[Scene modeling code data]
[start]
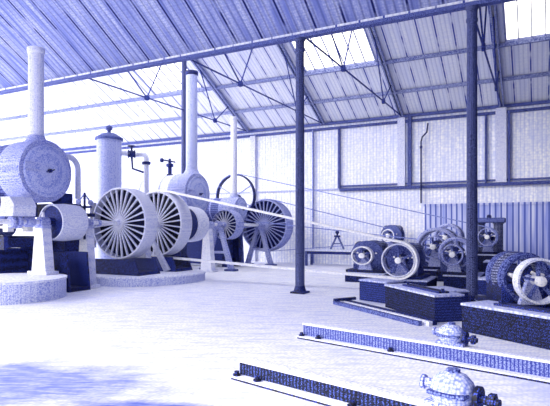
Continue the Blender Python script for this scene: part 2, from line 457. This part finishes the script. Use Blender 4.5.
def shaft(y0, y1, label, collars):
    t = thing('line_shaft', label, 'shaft', (XS, y0, ZS), 0)
    MB().lathe((0, 0, 0), (0, 1, 0), [(0, .05), (.01, .065), (y1 - y0 - .01, .065), (y1 - y0, .05)], 16).build('rod', 'steel', t)
    for y, r, w in collars:
        MB().lathe((0, y - y0, 0), (0, 1, 0), [(-w / 2, r * .9), (-w / 2 + .02, r), (w / 2 - .02, r), (w / 2, r * .9)], 20).build('collar', 'mid_iron', t)
    return t
shaft(6.4, 15.02, 'bright steel shaft running from the left frame edge to the big flywheels', ((8.45, .15, .10), (8.62, .17, .12), (8.95, .13, .25), (11.3, .10, .1)))
shaft(15.5, 22.7, 'shaft behind the column carrying the far wheels', ((17.2, .13, .2),))

def pedestal(y, w0, w1, z0, label, m='white_iron', lean=0.0):
    t = thing('bearing_pedestal', label, 'bearing pedestal', (XS, y, z0), 0, 'bearing pedestals of the line shaft')
    h = ZS - z0
    MB().prism([(-w1, 0.09), (w1, 0.09), (w0, h - .16), (-w0, h - .16)], 'y', -.14, .14).build('standard', m, t, False)
    MB().box(-w1 - .1, w1 + .1, -.2, .2, 0, .09, .015).build('foot', m, t)
    MB().box(-w0 - .03, w0 + .03, -.13, .13, h - .16, h - .07, .01).lathe((0, -.15, h), (0, 1, 0), [(0, .115), (.02, .135), (.28, .135), (.3, .115)], 20).build('bearing', 'mid_iron', t)
    MB().box(-.03, .03, -.03, .03, h + .12, h + .2).cyl((0, 0, h + .2), (0, 0, h + .27), .035, n=10).build('oil_cup', 'steel', t)
    return t
pedestal(9.36, .14, .27, .5, 'pale tapered bearing pedestal on the round stone base at the left')
pedestal(10.85, .12, .24, 0, 'pale tapered bearing pedestal between the left drum and the flywheels')
pedestal(13.25, .12, .26, .28, 'pale bearing pedestal between the two big flywheels')
pedestal(17.0, .12, .26, 0, 'pale bearing pedestal beneath the middle smokebox')
def aframe(y, label):
    t = thing('splayed_support', label, 'bearing support', (XS, y, 0), 0, 'splayed bearing supports')
    for s in (-1, 1):
        MB().bar((s * .08, 0, ZS - .1), (s * .62, 0, .06), .16, .13, .2, .2).build('leg', 'mid_iron', t, False)
        MB().box(s * .62 - .24, s * .62 + .24, -.16, .16, 0, .08, .01).build('foot', 'blue_iron', t)
    MB().lathe((0, -.15, ZS), (0, 1, 0), [(0, .12), (.02, .145), (.28, .145), (.3, .12)], 20).box(-.2, .2, -.12, .12, ZS - .2, ZS - .1, .01).build('bearing', 'mid_iron', t)
    MB().bar((-.36, 0, .75), (.36, 0, .75), .08, .1).build('brace', 'mid_iron', t, False)
    return t
pp = [o for o in bpy.data.objects if o.get('label') == 'pale bearing pedestal between the two big flywheels'][0]
MB().bar((.02, .40, 1.05), (.70, .40, .02), .12, .12, .16, .2).build('raker', 'white_iron', pp, False)
aframe(17.75, 'splayed iron bearing frame in front of the small spoked wheel')
aframe(21.2, 'splayed iron bearing frame in front of the far shaded flywheel')

# stone bases
def round_base(x, y, rx, ry, h, label, m='plinth', lip=True, rz=0):
    t = thing('round_base', label, 'machine base', (x, y, 0), rz, 'round stone machine bases')
    def el(k): return [(rx * k * math.cos(2 * PI * i / 64), ry * k * math.sin(2 * PI * i / 64)) for i in range(64)]
    MB().prism(el(.985), 'z', 0, h - .05).build('drum', m, t)
    MB().prism(el(1.0), 'z', h - .05, h).build('coping', 'stone', t)
    return t
round_base(-11.75, 8.3, 1.42, 1.42, .5, 'tall round stone base under the left pedestal')
round_base(-11.4, 13.1, 1.6, 1.95, .28, 'low round stone base under the two big flywheels', rz=-.5)
for (y0, y1, x0, x1, h, lab) in ((11.95, 12.95, -12.75, -10.75, .62, 'dark iron bed block under the foremost big flywheel'), (13.7, 14.6, -12.7, -10.7, .62, 'dark iron bed block under the second big flywheel'), (9.76, 10.5, -12.25, -11.2, 1.2, 'dark iron bed block under the left drum pulley')):
    t = thing('bed_block', lab, 'bed block', ((x0 + x1) / 2, (y0 + y1) / 2, .28 if y0 > 11 else 0), 0, 'bed blocks under the wheels')
    w, d = (x1 - x0) / 2, (y1 - y0) / 2
    for s in (-1, 1): MB().prism([(-w, 0), (w, 0), (w * .8, h - .14), (-w * .8, h - .14)], 'y', s * d - .06 * s, s * d).build('cheek', 'dark_iron', t, False)
    MB().box(-w * .98, w * .98, -d + .07, d - .07, 0, .1).build('sole_plate', 'dark_iron', t)

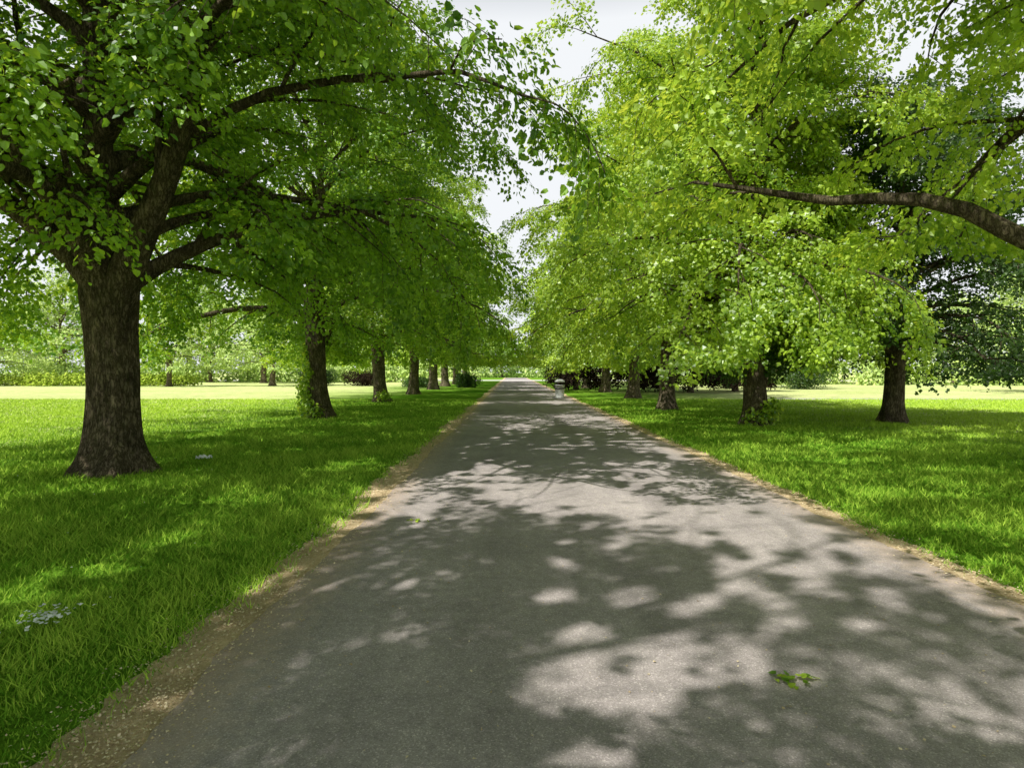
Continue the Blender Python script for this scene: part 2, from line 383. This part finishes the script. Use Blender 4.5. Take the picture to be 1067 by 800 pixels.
C=make_tree(37,name="lime_c",r0=0.33,hb=2.9,per=30,lsize=0.12,droop=1.25)
exE=[(resample([[0,0,2.9],[-.7,-1.2,4.0],[-1.4,-2.6,4.7],[-2.0,-3.8,4.6],[-2.4,-4.8,4.0],[-2.6,-5.3,3.3]],14),0.10),
     (resample([[0,0,2.8],[-.2,-1.3,3.7],[-.4,-2.6,4.1],[-.5,-3.9,3.8],[-.6,-4.7,3.1]],14),0.09),
     (resample([[0,0,2.8],[-1.3,-.8,3.6],[-2.7,-1.5,3.9],[-4.0,-2.2,3.6],[-4.7,-2.6,3.0]],14),0.09)]
E_=make_tree(38,name="lime_e",r0=0.33,hb=3.0,per=34,lsize=0.112,droop=1.3,squash=(-0.15,0.74),extra=exE,zmin=1.6,limbs=38)
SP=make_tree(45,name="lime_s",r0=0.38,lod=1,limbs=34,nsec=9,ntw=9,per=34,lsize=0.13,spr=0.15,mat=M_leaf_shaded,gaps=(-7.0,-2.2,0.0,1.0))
ex=[(resample([[0,0,1.9],[-1,.1,2.25],[-2,.25,2.5],[-2.6,.4,2.8],[-2.9,.7,3.2],[-3.34,1.1,3.42],[-3.75,1.5,3.45],[-4.3,1.9,3.7],[-5,2.5,4.0]],16),0.14)]
D_=make_tree(51,name="lime_d",r0=0.40,CR=6.7,extra=ex,hb=4.6,lod=0,limbs=42,low_el=34,per=50,lsize=0.088,zmin=3.5)
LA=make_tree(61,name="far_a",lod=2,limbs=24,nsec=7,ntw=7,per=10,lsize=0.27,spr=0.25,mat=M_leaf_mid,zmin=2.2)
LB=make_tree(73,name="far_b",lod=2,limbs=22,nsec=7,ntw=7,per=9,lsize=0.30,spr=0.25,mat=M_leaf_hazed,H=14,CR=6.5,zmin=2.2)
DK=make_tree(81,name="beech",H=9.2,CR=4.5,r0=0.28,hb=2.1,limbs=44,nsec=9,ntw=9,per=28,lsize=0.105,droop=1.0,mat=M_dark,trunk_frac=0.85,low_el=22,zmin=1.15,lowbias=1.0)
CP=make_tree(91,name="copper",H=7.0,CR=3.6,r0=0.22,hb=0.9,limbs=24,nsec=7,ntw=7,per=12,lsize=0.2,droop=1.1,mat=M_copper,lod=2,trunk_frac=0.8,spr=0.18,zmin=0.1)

rs=R(5)
place(SP,-7.0,-2.2,0.0)
place(A,-6.3,9.4,0.4)
place(B2,-6.6,20.4,1.3)
place(C,-6.9,31.3,4.0)
place(B,-7.0,42.0,3.4,1.0)
for i,y in enumerate([53,64,75,86]):
    place(LA if i<3 else LB,-7.1+rs.normal(0,.2),y,rs.rand()*6.28,rs.uniform(1.0,1.1))
place(D_,7.3,5.1,0.0)
place(E_,7.3,17.7,0.0)
place(B,6.5,25.0,5.0,0.95)
place(C,7.3,36.0,1.0,1.0)
place(B,7.2,46.0,2.6,1.0)
for i,y in enumerate([57,68,79,90]):
    place(LA if i<3 else LB,7.4+rs.normal(0,.2),y,rs.rand()*6.28,rs.uniform(1.0,1.1))
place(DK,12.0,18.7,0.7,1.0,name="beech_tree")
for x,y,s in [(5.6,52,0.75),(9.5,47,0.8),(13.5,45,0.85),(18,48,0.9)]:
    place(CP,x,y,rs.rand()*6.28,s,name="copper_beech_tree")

far=bpy.data.objects.new("distant_trees",None); coll.objects.link(far)
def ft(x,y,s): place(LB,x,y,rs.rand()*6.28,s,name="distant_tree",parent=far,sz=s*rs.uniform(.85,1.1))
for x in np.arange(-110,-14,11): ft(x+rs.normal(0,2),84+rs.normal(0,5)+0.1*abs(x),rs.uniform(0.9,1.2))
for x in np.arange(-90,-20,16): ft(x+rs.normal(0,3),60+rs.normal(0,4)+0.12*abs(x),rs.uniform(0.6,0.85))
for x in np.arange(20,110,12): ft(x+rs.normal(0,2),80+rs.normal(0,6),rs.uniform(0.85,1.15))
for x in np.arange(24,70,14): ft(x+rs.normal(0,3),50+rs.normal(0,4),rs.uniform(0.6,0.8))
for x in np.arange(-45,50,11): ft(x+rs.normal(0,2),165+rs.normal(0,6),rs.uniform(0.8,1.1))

# ---------------------------------------------------------------- shrubs / hedges
def blob_leaves(seed,blobs,nleaf,size,mat,name,simple=True):
    rs=R(seed); Ps=[];Ns=[]
    vol=np.array([b[3]*b[4]*b[5] for b in blobs])**0.67; cnt=(nleaf*vol/vol.sum()).astype(int)
    for b,c in zip(blobs,cnt):
        d=norm(rs.normal(0,1,(c,3))); r=rs.uniform(0.55,1.05,c)[:,None]*(1+0.18*np.sin(d[:,0:1]*7+b[0])+0.15*np.sin(d[:,1:2]*9+b[1]))
        p=np.array(b[:3])+d*r*np.array(b[3:6]); Ps.append(p); Ns.append(d)
    P=np.concatenate(Ps);Nn=np.concatenate(Ns); k=P[:,2]>0.02; P=P[k];Nn=Nn[k]; n=len(P)
    Dd=rs.normal(0,1,(n,3)); Dd[:,2]-=0.4
    return leaves_mesh(name,P,Dd,Nn+np.array([0,0,.6])+rs.normal(0,.5,(n,3)),size*rs.uniform(.6,1.2,n),rs.rand(n),mat,simple)
M_hedge=leaf_material("hedge_leaf",(0.26,0.40,0.04),(0.54,0.64,0.10),None,None,0,gloss=False)
rs=R(9)
bl=[(x,66+rs.normal(0,.4),0.6,1.6,1.0,0.85*rs.uniform(.8,1.15)) for x in np.arange(-105,-36,1.6)]
obj("hedge",blob_leaves(1,bl,26000,0.26,M_hedge,"hedge"))
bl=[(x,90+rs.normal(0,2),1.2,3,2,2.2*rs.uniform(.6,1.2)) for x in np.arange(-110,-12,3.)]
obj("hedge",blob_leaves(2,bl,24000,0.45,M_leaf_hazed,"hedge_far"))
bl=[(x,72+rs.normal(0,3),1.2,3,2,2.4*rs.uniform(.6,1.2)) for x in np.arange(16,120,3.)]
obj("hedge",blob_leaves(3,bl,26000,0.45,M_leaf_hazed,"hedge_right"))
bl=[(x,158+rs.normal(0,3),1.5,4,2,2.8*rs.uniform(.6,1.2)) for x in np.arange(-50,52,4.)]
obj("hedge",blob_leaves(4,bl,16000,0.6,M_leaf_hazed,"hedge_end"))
def shrub(x,y,w,h,mat,seed,n=5000,size=0.14,nm="shrub"):
    rs=R(seed)
    bl=[(rs.normal(0,w*.4),rs.normal(0,w*.3),h*rs.uniform(.3,.6),w*rs.uniform(.35,.6),w*rs.uniform(.35,.6),h*rs.uniform(.35,.5)) for _ in range(6)]
    return obj(nm,blob_leaves(seed,bl,n,size,mat,nm),loc=(x,y,0))
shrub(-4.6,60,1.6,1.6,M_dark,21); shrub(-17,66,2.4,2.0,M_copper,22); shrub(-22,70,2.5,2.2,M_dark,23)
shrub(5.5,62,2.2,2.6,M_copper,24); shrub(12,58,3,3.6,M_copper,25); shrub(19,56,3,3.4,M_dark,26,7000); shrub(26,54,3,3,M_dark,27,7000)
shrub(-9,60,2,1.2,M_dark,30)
def shoots(x,y,seed,blobs,n):
    return obj("basal_shoots",blob_leaves(seed,blobs,n,0.10,M_leaf,"basal_shoots",False),loc=(x,y,0))
shoots(-6.6,20.4,41,[(-.30,-.3,.40,.40,.35,.42),(-.40,-.25,1.0,.30,.3,.4),(-.05,-.42,.25,.3,.25,.3),(-.25,-.4,1.6,.18,.2,.35),(-.35,-.3,2.2,.2,.2,.3)],1500)
shoots(7.3,17.7,42,[(-.1,-.3,.25,.45,.35,.28),(.25,-.42,.45,.3,.3,.3)],700)
shoots(-6.9,31.3,43,[(.2,-.35,.3,.35,.3,.3)],400)

# ---------------------------------------------------------------- grass blades
rs=R(100); n=600000
yz=(rs.uniform(math.sqrt(1.6),math.sqrt(34),n))**2
xx=rs.uniform(-1,1,n)*(1.02*yz+1.6)
ln=-1.90+edge_noise(yz,3,0.12)+rs.normal(0,0.08,n); rn_=3.70+edge_noise(yz,4,0.10)+rs.normal(0,0.06,n)
k=(xx<ln)|(xx>rn_)
patch=np.sin(xx*1.7+2*np.sin(yz*.8))+np.sin(yz*2.3+1.5*np.sin(xx*1.1))
fine=gauss2(xx,yz,0.25,0.7,10,77)
for tx,ty in [(-6.3,9.4),(-6.6,20.4),(7.3,17.7)]: k&=((xx-tx)**2+(yz-ty)**2)>0.26
xx=xx[k];yz=yz[k];patch=patch[k];fine=fine[k];n=len(xx)
sc=(np.maximum(yz,2.5)/3)**0.55
hgt=(0.043+0.008*patch+0.007*fine)*rs.uniform(.5,1.4,n)*np.clip(sc,1,1.6); wd=0.0042*sc*rs.uniform(.7,1.3,n)
hgt=np.maximum(hgt,.012)
a=rs.rand(n)*6.28; dx=np.cos(a)*wd;dy=np.sin(a)*wd
lean=rs.normal(0,0.65,(n,2))*hgt[:,None]
B0=np.stack([xx-dx,yz-dy,np.full(n,-.002)],1);B1=np.stack([xx+dx,yz+dy,np.full(n,-.002)],1)
T=np.stack([xx+lean[:,0],yz+lean[:,1],hgt],1)
V=np.stack([B0,B1,T],1).reshape(-1,3); F=np.arange(3*n).reshape(-1,3)
obj("grass",build_mesh("grass",V,F,M_grassblade,False,np.clip(0.38+0.10*patch+0.07*fine+rs.normal(0,.28,n)+0.45*np.clip((np.abs(xx)-8)/6,0,1),0,1)))  # blades turn paler outward, sunlit lawn painted into their tone

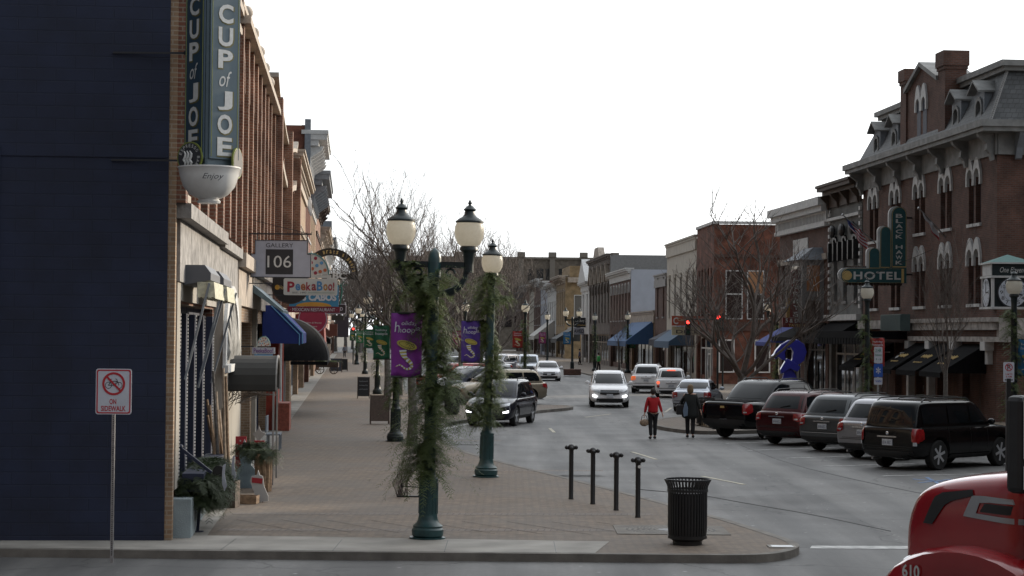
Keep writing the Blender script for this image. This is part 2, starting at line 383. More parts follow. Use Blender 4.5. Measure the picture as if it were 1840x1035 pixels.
ground = MB(); ground.add([(-1500,-50,-.03),(1500,-50,-.03),(1500,2500,-.03),(-1500,2500,-.03)], [(0,1,2,3)])
structure(ground, 'ground', mat('distant_ground', (.13,.12,.10), .95))
sheet('road', [(-60,5),(60,5),(60,78),(32,110),(32,700),(-40,700),(-40,200),(-6,31),(-60,30)], 0, M['asphalt'])
kl = smooth_line([(-60,29.6),(-20,29.6),(2.9,29.6),(3.9,29.7),(4.45,30.4),gp(1440,990),gp(1395,974),gp(1290,940),gp(1160,905),gp(1030,870),gp(900,838),gp(817,813),gp(785,785),gp(794,767),
      gp(841,759),gp(905,751),gp(969,742),gp(1022,738),(3.0,90.6),(2.3,92.2),(.2,91.8),(-2.6,90.2),(-4.4,91.4),(-4.6,95),(-7.0,124),(-9.9,160),(-22.5,320)], 2)
kerb('kerb_near_side', kl, 1)
kli = offset(kl, .155)
sw = kli+[(XL(320)-.3,320), (XL(31.05)-.3, 31.05), (-60, 31.3)]
sheet('pavement_bricks', sw, .12, M['paver'])
# concrete strip along the shop fronts and along the cross street
def Lp(d, o=0, z=0): return Vector((XL(d)+o*.9966, d+o*.082, z))
st = [Lp(31.3,-.2), Lp(31.3,.55), Lp(108,.62), Lp(300,.62), Lp(300,-.2)]
sheet('concrete_strip', [(p.x,p.y) for p in st], .124, M['concrete'])
sheet('concrete_walk', [(-60,29.75),(-20,29.75),(1.3,29.75),(1.6,31.4),(-3,31.75),(-5.0,31.8),(-6,31.1),(-60,31.1)], .128, M['concrete'])
b = MB()
for x in [-4.4,-2.7,-1.0,.7]: b.box(x,x+.012,29.75,31.35,.1,.1295)
for d in range(33, 110, 2): b.box(XL(d)-.1, XL(d)+.55, d, d+.012, .1, .1255)
structure(b, 'walk_joints', M['black'])
# soldier courses that divide the paving
b = MB()
for d in [32.6, 35.5, 47, 60, 75]:
    b.quad((XL(d)+.65,d,.1235), (XL(d)+40,d+.9,.1235) if 0 else (min(XL(d)+9, gp(1160,905)[0]) if d < 60 else XL(d)+7.5, d+.6,.1235), (min(XL(d)+9,2.6) if d < 60 else XL(d)+7.5, d+.95,.1235), (XL(d)+.65,d+.35,.1235))
structure(b, 'paving_border', M['paver_edge'])
# diagonal concrete panel joints in the near paving
b = MB()
for i in range(-4, 9):
    x0 = -4.4+i*.8
    p = Vector((x0+.95, 32.5, .1262)); q = Vector((x0-.45, 34.6, .1262))
    if p.x > -4.6 and p.x < 4.2 and q.x > XL(34.6)+.6: b.bar(p, q, .011, .002)
structure(b, 'paving_joints', M['paver_edge'])
# right-hand pavement with the planted island
kr = smooth_line([(60,60),(22,59),(16.5,58.5),(14.6,61),(13.2,66),(11.6,71.0),(9.2,69.4),(7.25,68.0),(6.3,68.2),(5.5,70.4),(5.15,74),(6.0,78.5),(7.6,81),(10.6,82.5),(12.0,85),(10.9,98),(9.9,108),(8.8,125),(8.0,140),(4.2,205),(-.5,300),(-4,380)], 2)
kerb('kerb_far_side', kr, -1)
kri = offset(kr, -.155)
sheet('pavement_far_side', kri+[(12,382),(40,300),(40,60.2)], .12, M['paver'])
isl = [(7.2,70.2),(8.4,69.9),(10.5,71.5),(12,73.4),(10,76.5),(7.2,76.5),(6.7,73)]
sheet('planting_bed', isl, .15, M['dirt'])
# road markings
b = MB()
def dash(p, q, wd=.11):
    p = Vector((*gp(*p), .006)); q = Vector((*gp(*q), .006)); b.bar(p, q, wd, .003)
dash((988,770),(996,777)); dash((1262,856),(1338,871)); dash((1052,750),(1098,744)); dash((1195,741),(1206,733)); dash((1135,812),(1180,826),.1)
structure(b, 'lane_marking', M['paint_yellow'])
b = MB()
for p, q in (((1305,797),(1385,794.5)), ((1344,809.6),(1450,806)), ((1413,823.5),(1540,820)), ((1480,838),(1590,835)), ((1586,855.5),(1755,852))):
    a = Vector((*gp(*p),.006)); c = Vector((*gp(*q),.006)); c = a+(c-a)*1.5; b.bar(a, c, .1, .003)
p = gp(1455,986); b.quad((p[0],p[1],.006),(p[0]+3.2,p[1]+.1,.006),(p[0]+3.3,p[1]+.55,.006),(p[0]+.1,p[1]+.42,.006))
dash((722,787),(841,762),.13)
structure(b, 'parking_lines', M['paint_white'])
b = MB()
for p, q in (((1640,861),(1715,868)), ((1650,868),(1725,860)), ((1665,858),(1690,871))):
    b.bar(Vector((*gp(*p),.006)), Vector((*gp(*q),.006)), .09, .003)
structure(b, 'accessible_bay_marking', M['paint_blue'])
# litter, leaves and grit scattered in the gutter and on the bricks
q = MB(); rl = random.Random(12)
for k in range(420):
    px_, py_ = rl.uniform(840,1800), rl.uniform(780,985); g = gp(px_, py_); s_ = rl.uniform(.008,.028); a = rl.random()*3
    q.add([(g[0]-s_,g[1],.004),(g[0],g[1]-s_*.6,.006),(g[0]+s_,g[1]+s_*.3,.009),(g[0],g[1]+s_,.005)], [(0,1,2,3)])
tag(q.build('road_grit', mat('pale_grit', (.34,.33,.31), .9), recalc=False), kind='stuff')
q = MB()
for k in range(380):
    d_ = rl.uniform(31.5,62); x_ = XL(d_)+rl.uniform(.2,1)**1.0*rl.uniform(.2,7.5); s_ = rl.uniform(.01,.035)
    if x_ < gp(1146,930)[0]-max(0,(d_-37))*.17: q.add([(x_-s_,d_,.128),(x_,d_-s_*.6,.13),(x_+s_,d_+s_*.3,.135),(x_,d_+s_,.129)], [(0,1,2,3)])
tag(q.build('fallen_leaves', mat('dry_leaves', (.13,.09,.055), .9, var=.5), recalc=False), kind='stuff')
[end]
> [WHAT TO DO]: Exactly the lines from the line that has "by 800 pixels." through the line that has "for x,y,s in" are to be repeated, both included, with nothing added.

> [COMPLETE RESPONSE]:
Continue the Blender Python script for this scene: part 2, from line 383. This part finishes the script. Use Blender 4.5. Take the picture to be 1067 by 800 pixels.
C=make_tree(37,name="lime_c",r0=0.33,hb=2.9,per=30,lsize=0.12,droop=1.25)
exE=[(resample([[0,0,2.9],[-.7,-1.2,4.0],[-1.4,-2.6,4.7],[-2.0,-3.8,4.6],[-2.4,-4.8,4.0],[-2.6,-5.3,3.3]],14),0.10),
     (resample([[0,0,2.8],[-.2,-1.3,3.7],[-.4,-2.6,4.1],[-.5,-3.9,3.8],[-.6,-4.7,3.1]],14),0.09),
     (resample([[0,0,2.8],[-1.3,-.8,3.6],[-2.7,-1.5,3.9],[-4.0,-2.2,3.6],[-4.7,-2.6,3.0]],14),0.09)]
E_=make_tree(38,name="lime_e",r0=0.33,hb=3.0,per=34,lsize=0.112,droop=1.3,squash=(-0.15,0.74),extra=exE,zmin=1.6,limbs=38)
SP=make_tree(45,name="lime_s",r0=0.38,lod=1,limbs=34,nsec=9,ntw=9,per=34,lsize=0.13,spr=0.15,mat=M_leaf_shaded,gaps=(-7.0,-2.2,0.0,1.0))
ex=[(resample([[0,0,1.9],[-1,.1,2.25],[-2,.25,2.5],[-2.6,.4,2.8],[-2.9,.7,3.2],[-3.34,1.1,3.42],[-3.75,1.5,3.45],[-4.3,1.9,3.7],[-5,2.5,4.0]],16),0.14)]
D_=make_tree(51,name="lime_d",r0=0.40,CR=6.7,extra=ex,hb=4.6,lod=0,limbs=42,low_el=34,per=50,lsize=0.088,zmin=3.5)
LA=make_tree(61,name="far_a",lod=2,limbs=24,nsec=7,ntw=7,per=10,lsize=0.27,spr=0.25,mat=M_leaf_mid,zmin=2.2)
LB=make_tree(73,name="far_b",lod=2,limbs=22,nsec=7,ntw=7,per=9,lsize=0.30,spr=0.25,mat=M_leaf_hazed,H=14,CR=6.5,zmin=2.2)
DK=make_tree(81,name="beech",H=9.2,CR=4.5,r0=0.28,hb=2.1,limbs=44,nsec=9,ntw=9,per=28,lsize=0.105,droop=1.0,mat=M_dark,trunk_frac=0.85,low_el=22,zmin=1.15,lowbias=1.0)
CP=make_tree(91,name="copper",H=7.0,CR=3.6,r0=0.22,hb=0.9,limbs=24,nsec=7,ntw=7,per=12,lsize=0.2,droop=1.1,mat=M_copper,lod=2,trunk_frac=0.8,spr=0.18,zmin=0.1)

rs=R(5)
place(SP,-7.0,-2.2,0.0)
place(A,-6.3,9.4,0.4)
place(B2,-6.6,20.4,1.3)
place(C,-6.9,31.3,4.0)
place(B,-7.0,42.0,3.4,1.0)
for i,y in enumerate([53,64,75,86]):
    place(LA if i<3 else LB,-7.1+rs.normal(0,.2),y,rs.rand()*6.28,rs.uniform(1.0,1.1))
place(D_,7.3,5.1,0.0)
place(E_,7.3,17.7,0.0)
place(B,6.5,25.0,5.0,0.95)
place(C,7.3,36.0,1.0,1.0)
place(B,7.2,46.0,2.6,1.0)
for i,y in enumerate([57,68,79,90]):
    place(LA if i<3 else LB,7.4+rs.normal(0,.2),y,rs.rand()*6.28,rs.uniform(1.0,1.1))
place(DK,12.0,18.7,0.7,1.0,name="beech_tree")
for x,y,s in [(5.6,52,0.75),(9.5,47,0.8),(13.5,45,0.85),(18,48,0.9)]:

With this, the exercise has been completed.